“Much Ado About Nothing”

Emma Tanner, News Editor

This February, UNA’s English Department hosted the English group Actors from the London Stage to perform their production of “Much Ado About Nothing.” The show was held on Friday the 25th and Saturday the 26th at the GUC Performance Center. The cast includes London Stage veteran actors — Chris Donnelly plays the roles of Don Pedro, Friar Francis, Watch, Ursula and Messenger; Katherine Newman as Hero, Leonarto, Sexton and Watch; William Donaldson as Claudio, Borachio, Antonio, Watch and Margaret– alongside newcomers to AFTLS, Annabelle Terry playing the roles of Beatrice, Don John, Bathlasar and Verges; and Thomas Richardson as Benedick, Dogberry and Conrade. 

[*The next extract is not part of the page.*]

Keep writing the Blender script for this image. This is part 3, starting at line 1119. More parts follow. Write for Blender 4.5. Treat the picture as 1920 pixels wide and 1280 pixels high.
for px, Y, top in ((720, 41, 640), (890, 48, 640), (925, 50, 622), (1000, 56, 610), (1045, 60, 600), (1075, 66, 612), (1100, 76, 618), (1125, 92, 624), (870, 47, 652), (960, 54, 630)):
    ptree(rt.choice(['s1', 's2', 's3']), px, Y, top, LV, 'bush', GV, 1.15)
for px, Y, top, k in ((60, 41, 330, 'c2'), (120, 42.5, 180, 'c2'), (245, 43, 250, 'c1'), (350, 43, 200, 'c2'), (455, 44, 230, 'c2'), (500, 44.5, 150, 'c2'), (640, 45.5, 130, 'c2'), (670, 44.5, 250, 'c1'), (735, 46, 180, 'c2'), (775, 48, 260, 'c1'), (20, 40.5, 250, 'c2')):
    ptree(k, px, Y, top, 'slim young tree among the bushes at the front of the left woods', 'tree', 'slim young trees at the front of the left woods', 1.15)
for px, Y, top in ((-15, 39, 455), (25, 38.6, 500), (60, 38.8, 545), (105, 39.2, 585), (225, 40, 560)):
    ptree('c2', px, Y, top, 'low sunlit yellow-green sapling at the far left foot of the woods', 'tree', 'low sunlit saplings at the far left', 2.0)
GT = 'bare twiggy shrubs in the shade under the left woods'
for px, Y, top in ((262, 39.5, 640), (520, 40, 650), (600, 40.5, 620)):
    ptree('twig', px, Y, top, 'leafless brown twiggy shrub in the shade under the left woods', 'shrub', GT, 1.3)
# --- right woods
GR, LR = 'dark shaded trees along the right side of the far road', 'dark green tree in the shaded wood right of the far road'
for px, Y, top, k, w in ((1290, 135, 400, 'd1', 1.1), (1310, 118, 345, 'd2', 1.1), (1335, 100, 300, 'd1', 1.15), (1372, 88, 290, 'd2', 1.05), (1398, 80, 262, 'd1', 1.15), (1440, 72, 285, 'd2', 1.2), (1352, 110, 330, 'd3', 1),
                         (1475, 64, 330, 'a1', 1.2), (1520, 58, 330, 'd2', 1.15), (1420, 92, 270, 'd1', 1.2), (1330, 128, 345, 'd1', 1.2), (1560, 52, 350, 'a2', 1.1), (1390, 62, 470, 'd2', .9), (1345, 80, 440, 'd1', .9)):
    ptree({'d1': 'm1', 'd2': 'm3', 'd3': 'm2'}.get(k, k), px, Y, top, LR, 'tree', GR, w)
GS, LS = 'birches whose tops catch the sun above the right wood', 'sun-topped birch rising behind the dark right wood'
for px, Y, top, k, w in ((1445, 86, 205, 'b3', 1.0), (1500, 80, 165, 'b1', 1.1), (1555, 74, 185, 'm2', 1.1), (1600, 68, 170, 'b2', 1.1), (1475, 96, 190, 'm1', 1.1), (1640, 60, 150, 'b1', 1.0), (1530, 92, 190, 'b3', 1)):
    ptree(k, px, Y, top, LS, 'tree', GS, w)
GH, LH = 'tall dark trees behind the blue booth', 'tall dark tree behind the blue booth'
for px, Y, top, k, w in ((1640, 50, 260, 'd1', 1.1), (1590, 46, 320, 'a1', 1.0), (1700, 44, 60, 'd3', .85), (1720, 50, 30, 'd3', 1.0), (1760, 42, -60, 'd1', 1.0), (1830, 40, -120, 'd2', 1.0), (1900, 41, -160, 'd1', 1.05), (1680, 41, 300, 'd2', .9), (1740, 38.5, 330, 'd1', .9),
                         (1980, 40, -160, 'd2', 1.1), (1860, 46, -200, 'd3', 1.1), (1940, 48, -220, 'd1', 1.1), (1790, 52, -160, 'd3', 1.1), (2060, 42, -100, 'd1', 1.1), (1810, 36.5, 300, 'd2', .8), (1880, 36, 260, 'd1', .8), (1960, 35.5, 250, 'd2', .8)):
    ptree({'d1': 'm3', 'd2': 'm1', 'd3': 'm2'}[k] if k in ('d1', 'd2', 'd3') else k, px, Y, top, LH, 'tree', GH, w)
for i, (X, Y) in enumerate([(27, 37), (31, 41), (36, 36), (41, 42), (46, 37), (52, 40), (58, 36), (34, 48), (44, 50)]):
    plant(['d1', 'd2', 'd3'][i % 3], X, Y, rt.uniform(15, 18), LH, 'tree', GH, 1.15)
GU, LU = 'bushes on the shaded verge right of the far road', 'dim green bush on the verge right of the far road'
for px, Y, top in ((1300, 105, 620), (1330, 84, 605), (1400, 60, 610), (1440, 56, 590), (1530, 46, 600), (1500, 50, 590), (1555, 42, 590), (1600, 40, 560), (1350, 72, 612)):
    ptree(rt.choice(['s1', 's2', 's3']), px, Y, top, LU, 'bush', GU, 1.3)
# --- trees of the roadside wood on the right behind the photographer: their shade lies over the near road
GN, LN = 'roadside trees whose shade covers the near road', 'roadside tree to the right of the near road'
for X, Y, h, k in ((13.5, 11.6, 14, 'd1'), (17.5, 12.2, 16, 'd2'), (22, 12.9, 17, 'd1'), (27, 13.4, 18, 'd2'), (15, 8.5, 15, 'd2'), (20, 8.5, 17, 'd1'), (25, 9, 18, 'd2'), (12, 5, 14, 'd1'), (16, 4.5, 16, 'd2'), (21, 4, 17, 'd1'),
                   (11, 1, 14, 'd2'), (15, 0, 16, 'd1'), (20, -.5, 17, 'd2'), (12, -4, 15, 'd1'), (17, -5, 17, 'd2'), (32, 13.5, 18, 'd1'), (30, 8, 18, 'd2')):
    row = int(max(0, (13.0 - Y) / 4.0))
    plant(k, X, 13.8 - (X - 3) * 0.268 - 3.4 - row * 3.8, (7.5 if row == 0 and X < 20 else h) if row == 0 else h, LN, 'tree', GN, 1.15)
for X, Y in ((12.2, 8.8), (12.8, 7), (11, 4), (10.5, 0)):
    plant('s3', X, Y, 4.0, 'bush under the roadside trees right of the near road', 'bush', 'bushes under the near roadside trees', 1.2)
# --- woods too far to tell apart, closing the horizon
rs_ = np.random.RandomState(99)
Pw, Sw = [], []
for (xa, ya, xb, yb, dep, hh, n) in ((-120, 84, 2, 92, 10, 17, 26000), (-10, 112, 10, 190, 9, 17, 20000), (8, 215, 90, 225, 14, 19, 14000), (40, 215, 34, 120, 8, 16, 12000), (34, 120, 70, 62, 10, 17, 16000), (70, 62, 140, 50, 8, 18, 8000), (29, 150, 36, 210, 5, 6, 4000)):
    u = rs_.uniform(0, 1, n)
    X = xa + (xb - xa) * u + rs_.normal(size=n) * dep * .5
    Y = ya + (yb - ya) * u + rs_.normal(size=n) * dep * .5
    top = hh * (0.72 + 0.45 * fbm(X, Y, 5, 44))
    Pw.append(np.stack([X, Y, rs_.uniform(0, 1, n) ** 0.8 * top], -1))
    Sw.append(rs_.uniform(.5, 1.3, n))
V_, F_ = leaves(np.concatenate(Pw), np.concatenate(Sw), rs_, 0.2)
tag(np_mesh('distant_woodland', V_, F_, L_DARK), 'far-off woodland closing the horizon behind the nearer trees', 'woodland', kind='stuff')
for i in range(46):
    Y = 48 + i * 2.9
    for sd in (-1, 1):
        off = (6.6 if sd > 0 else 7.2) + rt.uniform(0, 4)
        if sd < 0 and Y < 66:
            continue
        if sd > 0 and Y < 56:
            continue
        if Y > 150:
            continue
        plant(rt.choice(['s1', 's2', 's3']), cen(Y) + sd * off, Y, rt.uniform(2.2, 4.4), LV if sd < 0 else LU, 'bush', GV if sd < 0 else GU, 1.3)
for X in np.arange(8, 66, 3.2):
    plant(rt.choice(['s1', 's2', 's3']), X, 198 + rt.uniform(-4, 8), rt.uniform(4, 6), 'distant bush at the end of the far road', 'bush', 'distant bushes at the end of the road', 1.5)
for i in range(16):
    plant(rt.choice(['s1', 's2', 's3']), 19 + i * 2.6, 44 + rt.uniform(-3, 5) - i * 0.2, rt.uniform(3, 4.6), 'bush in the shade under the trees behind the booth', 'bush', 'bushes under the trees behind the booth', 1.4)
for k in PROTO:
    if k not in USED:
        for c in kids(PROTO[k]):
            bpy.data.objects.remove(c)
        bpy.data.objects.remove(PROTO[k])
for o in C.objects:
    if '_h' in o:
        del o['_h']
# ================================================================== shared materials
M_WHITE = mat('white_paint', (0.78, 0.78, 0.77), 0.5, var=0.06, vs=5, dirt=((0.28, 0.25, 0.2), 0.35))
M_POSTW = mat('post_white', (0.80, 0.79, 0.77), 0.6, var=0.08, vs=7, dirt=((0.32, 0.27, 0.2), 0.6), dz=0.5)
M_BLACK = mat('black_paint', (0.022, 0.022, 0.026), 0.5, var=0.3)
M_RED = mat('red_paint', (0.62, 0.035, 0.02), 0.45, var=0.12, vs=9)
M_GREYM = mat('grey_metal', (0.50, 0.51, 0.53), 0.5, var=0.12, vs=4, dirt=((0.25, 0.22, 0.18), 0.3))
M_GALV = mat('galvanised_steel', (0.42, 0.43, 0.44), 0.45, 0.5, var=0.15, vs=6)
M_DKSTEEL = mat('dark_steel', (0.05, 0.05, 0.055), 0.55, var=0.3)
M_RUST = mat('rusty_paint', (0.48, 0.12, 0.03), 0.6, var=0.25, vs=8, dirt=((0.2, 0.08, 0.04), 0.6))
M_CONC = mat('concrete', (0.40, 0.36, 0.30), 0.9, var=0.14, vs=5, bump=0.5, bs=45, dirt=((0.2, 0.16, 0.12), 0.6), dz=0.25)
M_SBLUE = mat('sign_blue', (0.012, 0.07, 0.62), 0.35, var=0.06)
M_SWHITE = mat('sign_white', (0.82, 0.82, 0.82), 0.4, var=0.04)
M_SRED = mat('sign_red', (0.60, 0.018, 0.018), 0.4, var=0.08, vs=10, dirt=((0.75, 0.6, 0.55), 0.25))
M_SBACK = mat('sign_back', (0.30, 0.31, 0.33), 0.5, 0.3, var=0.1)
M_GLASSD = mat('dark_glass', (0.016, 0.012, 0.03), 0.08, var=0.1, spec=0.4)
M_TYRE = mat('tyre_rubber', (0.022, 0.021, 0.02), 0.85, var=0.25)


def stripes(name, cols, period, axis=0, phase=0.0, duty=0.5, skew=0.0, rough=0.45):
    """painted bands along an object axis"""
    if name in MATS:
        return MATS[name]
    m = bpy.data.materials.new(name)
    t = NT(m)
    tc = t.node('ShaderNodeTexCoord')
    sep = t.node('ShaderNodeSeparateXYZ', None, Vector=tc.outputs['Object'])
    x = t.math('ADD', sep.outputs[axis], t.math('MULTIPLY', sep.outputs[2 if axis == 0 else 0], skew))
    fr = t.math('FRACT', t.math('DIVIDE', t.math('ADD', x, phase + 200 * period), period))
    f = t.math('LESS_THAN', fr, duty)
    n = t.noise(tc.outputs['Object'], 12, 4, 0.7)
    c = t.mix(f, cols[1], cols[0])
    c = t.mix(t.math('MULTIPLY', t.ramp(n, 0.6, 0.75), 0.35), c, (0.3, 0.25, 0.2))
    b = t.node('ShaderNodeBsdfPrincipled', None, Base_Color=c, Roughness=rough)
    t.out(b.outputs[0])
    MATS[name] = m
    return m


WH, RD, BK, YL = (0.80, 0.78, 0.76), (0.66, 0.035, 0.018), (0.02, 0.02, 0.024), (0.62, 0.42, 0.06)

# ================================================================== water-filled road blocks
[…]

The production was unique in that there were only five actors playing roughly twenty roles. AFTLS was founded in 1975, making it one of the oldest touring Shakespeare companies. It was created at UC Santa Barbara by Professor Homer Swander and esteemed actor Sir Patrick Steward, but it is based in Ohio at Shakespeare at Notre Dame. AFTLS holds week-long residencies at universities around the United States to enhance students’ engagement with Shakespeare’s works in a hands-on way.

As for “Much Ado” itself, AFTLS actors managed to enhance Shakespeare’s timeless comedy. “Much Ado” is already a delightfully lighthearted romp, but the actors’ portrayal of the many characters adds so much to it. I was admittedly worried that I would not be as engaged with the show as I was the first time I saw it. I am not usually the kind of person who watches or reads something more than once — predictability, namely in entertainment, is not my friend. “Much Ado” is one of my favorite works by Shakespeare, so I went in with high expectations.

The character of Beatrice is already a proto-feminist icon, that goes without saying. I remember first watching a local production of “Much Ado” for a high school English field trip. At the time, I wasn’t all too enthralled with Shakespeare’s work. I was fifteen — works from over four hundred years ago weren’t something I actively sought out. My adolescent brain was tired of the constant damsel in distress characters I often saw in classics. From her introduction, though, Beatrice had captivated me. She unabashedly insulted the witty Lord Benedick (my favorite line being her stating that it is “a dear happiness to women” when he says that he has no intention to marry.) Terry’s delivery of these humorous and iconic lines was nothing short of perfect. She was humorous but serious when needed.

I cannot talk about Beatrice without also talking about Benedick. Richardson plays a wonderfully confident, occasionally egotistical Benedick. His chemistry with Terry was amazing. They are the original enemies to lovers. Despite vowing to remain a bachelor, it doesn’t take much manipulation from the other characters to have him head over heels for Beatrice. There were a number of times that the audience roared with laughter over his delivery. There were even a few moments where he seemingly spoke directly to audience members.

There is also humor in the quick changes between characters. Any scene with both Hero and her father, Leonarto, is interesting because both happen to be played by Newman. The way in which the actors did it was somehow seamless. During the scene of Hero’s humiliation, Newman does a wonderful job of maintaining the gravity of the situation, alternating between a begging, wrongly accused Hero and an ashamed Leonarto. Despite knowing what happens, I still found myself on the edge of my seat because of her performance. It was interesting to have multiple actors playing the same roles in a play centered around mistaken identities. Both Hero’s fiancé and the man she is accused of taking as a lover are played by the same person (Donaldson). The actors have props to assist in these changes. Hero wears glasses, while her father doesn’t. The watchmen wear neon beanies and those who are in Don John’s posse wear yellow ribbons rather than the Don Pedro purple, among many others. 

Donnelly and Donaldson portrayed their respective characters wonderfully. Donaldson transformed from a lovesick Claudio to a conniving Boracio. What stood out most to me was his exceptional use of facial expressions to silently convey a message to the audience. While Benedick told of Claudio’s secret admiration of Hero, he did the classic “don’t tell anyone” gesture. There was also a running gag of his visual impairment without his glasses. When they’re taken off by Don Pedro, he stumbles around the stage. This is yet another excellent distinction between characters — Boracio does not wear glasses while Claudio does. Donnelly’s portrayal of Don Pedro was one that was scheming but also likable (which juxtaposes Terry’s Don John). The watchmen (Donaldson, Donnelly and Nerman)  provided comedic relief during a more serious second act. 

With well-placed song breaks and expert delivery, AFTLS breathe new life into Shakepeare’s work. Their witty deliveries make classics worth watching over again and made me feel as if I were experiencing the show for the first time again. Even the costuming resonated with both modern and original audiences. The beautiful way that AFTLS balance the two worlds makes for a unique, ever-evolving version of this Shakespeare original.